In WW 1, air raids were "token" attacks rather than a serious campaign. They could penetrate only a short distance into England, and the slow, hydrogen-filled Zeppelin was a death-trap for its crew. The "Gotha" bomber was rather more effective - and a warning of "the shape of things to come."
In WW 2, the Luftwaffe was never designed or equipped for large-scale bombing of cities, its primary purpose being short-range close support for the armoured columns in a "Blitzkrei" The most important of the British Air Raid Defence systems, the chain of Radar Stations along the South-East Coast, should have been "sitting ducks" for the Junkers 87 dive-bombers, but the range was too great, and the slow and almost unarmed aircraft were easy prey for the local RAF Fighters. The Stations were never destroyed, and played THE most importan part in the "Battle of Britain".
The small, twin-engned Heinkel 111, Dornier 17, and Junkers 88 aircraft carried relatively small bomb-loads, and their crews were neither trained nor equipped for the night operations which became necessary.
As a result, the German raids of 1940/41/42, though they caused great devastation in some areas - London, Bristol, Plymouth, Coventry, Hull etc. (as a member of the Bristol Home Guard, I had an overall view of the "Good Friday Raid" in 1941 - I was guarding a large unexploded bomb in a garden in Clifton ! ) - were mere pin-pricks in comparison to the Allied retaliation which followed.
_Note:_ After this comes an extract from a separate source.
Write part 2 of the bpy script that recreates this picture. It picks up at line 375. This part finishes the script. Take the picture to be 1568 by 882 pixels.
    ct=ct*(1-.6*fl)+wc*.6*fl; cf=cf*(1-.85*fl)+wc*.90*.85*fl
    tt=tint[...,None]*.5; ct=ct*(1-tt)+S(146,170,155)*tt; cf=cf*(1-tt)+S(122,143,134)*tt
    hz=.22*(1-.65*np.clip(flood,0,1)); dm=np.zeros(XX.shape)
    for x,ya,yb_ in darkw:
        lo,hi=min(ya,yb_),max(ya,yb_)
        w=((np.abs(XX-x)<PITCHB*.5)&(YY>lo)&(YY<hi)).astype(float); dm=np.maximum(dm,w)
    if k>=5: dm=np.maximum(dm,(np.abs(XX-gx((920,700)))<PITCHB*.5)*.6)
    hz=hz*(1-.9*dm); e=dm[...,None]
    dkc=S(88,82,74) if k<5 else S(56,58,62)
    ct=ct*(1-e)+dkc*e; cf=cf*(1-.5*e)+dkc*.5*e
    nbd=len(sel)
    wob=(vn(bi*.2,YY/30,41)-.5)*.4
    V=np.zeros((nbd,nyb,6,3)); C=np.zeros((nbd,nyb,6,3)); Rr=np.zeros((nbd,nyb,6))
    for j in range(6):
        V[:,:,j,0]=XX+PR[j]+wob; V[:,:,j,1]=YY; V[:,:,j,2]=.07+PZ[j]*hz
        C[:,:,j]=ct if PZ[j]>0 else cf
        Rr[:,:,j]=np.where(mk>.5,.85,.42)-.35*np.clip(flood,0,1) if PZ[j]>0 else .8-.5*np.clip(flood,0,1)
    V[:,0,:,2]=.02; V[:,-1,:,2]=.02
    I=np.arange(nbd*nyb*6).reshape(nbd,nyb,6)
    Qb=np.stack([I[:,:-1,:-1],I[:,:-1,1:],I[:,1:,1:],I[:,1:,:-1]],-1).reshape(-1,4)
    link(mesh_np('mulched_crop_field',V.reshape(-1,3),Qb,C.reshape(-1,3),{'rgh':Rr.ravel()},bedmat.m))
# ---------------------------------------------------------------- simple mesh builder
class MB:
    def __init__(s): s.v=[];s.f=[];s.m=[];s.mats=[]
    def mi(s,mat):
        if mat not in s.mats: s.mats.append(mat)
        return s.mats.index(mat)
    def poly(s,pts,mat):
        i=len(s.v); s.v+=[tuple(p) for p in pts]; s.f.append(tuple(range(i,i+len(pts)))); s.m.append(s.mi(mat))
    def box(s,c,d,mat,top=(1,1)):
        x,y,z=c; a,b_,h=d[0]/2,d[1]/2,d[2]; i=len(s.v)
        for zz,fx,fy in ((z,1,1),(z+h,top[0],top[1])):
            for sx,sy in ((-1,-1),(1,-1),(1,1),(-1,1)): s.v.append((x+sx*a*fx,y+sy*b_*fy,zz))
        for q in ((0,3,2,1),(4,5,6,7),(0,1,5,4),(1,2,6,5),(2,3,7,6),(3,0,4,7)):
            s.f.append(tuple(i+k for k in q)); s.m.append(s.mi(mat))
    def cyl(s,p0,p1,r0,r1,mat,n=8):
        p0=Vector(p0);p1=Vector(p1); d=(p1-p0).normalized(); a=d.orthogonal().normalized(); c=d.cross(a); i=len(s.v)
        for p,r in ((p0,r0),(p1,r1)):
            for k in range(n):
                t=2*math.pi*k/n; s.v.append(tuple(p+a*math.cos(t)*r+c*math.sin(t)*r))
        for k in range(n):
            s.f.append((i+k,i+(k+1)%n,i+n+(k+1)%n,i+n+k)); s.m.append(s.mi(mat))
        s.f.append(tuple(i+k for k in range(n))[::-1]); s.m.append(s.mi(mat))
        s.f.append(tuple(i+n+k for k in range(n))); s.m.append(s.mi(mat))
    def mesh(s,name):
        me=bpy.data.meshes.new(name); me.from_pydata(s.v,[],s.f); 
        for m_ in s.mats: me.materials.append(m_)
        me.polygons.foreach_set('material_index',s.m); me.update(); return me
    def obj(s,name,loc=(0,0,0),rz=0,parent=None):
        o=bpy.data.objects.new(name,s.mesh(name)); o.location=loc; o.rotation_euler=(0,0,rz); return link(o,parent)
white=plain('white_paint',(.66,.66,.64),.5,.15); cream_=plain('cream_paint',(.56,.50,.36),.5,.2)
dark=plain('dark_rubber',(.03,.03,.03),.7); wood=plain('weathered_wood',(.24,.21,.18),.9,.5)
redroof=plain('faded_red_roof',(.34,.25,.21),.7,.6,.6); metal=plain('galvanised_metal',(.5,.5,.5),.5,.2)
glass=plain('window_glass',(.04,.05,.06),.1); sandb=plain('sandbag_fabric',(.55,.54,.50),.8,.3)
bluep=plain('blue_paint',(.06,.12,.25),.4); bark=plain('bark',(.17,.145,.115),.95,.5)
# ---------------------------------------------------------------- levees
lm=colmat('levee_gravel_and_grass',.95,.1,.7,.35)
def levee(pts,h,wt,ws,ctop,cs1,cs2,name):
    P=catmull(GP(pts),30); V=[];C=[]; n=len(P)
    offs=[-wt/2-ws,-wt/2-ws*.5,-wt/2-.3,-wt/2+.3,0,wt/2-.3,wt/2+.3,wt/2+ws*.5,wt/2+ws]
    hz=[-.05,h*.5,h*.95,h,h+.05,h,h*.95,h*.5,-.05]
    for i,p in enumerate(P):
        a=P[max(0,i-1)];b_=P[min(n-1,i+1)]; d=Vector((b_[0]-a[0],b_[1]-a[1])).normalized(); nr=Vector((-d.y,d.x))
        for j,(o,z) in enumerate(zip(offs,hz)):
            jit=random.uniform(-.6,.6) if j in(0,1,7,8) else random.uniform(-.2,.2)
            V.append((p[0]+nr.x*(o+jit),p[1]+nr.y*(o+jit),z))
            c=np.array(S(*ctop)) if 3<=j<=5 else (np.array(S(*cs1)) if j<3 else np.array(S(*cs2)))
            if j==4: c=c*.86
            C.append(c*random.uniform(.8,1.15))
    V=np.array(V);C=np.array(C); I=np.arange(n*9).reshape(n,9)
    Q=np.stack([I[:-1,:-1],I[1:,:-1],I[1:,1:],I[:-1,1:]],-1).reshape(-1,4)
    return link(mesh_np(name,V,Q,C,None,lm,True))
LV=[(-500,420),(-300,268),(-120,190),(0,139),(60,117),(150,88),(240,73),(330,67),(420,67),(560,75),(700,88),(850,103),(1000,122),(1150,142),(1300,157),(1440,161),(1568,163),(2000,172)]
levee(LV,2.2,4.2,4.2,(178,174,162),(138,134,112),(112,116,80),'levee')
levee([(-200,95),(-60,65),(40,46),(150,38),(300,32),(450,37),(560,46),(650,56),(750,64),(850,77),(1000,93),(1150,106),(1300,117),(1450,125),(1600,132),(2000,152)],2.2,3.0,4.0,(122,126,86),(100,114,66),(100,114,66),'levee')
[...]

As early as 1917, the RAF had decided that its most effective operations would be against enemy industrial cities - especially in "de-housing" the civilian workers, and it had been deveolping large, long-range, heavy-load-carrying aircraft for that purpose, culminating in the 4-engined "Lancaster" - THE "baby-burner" in the 1000-bomber attacks on German cities.The only 4-engined aircraft developed by the Luftwaffe was the "Condor", and that for reconaissance purposes over the sea.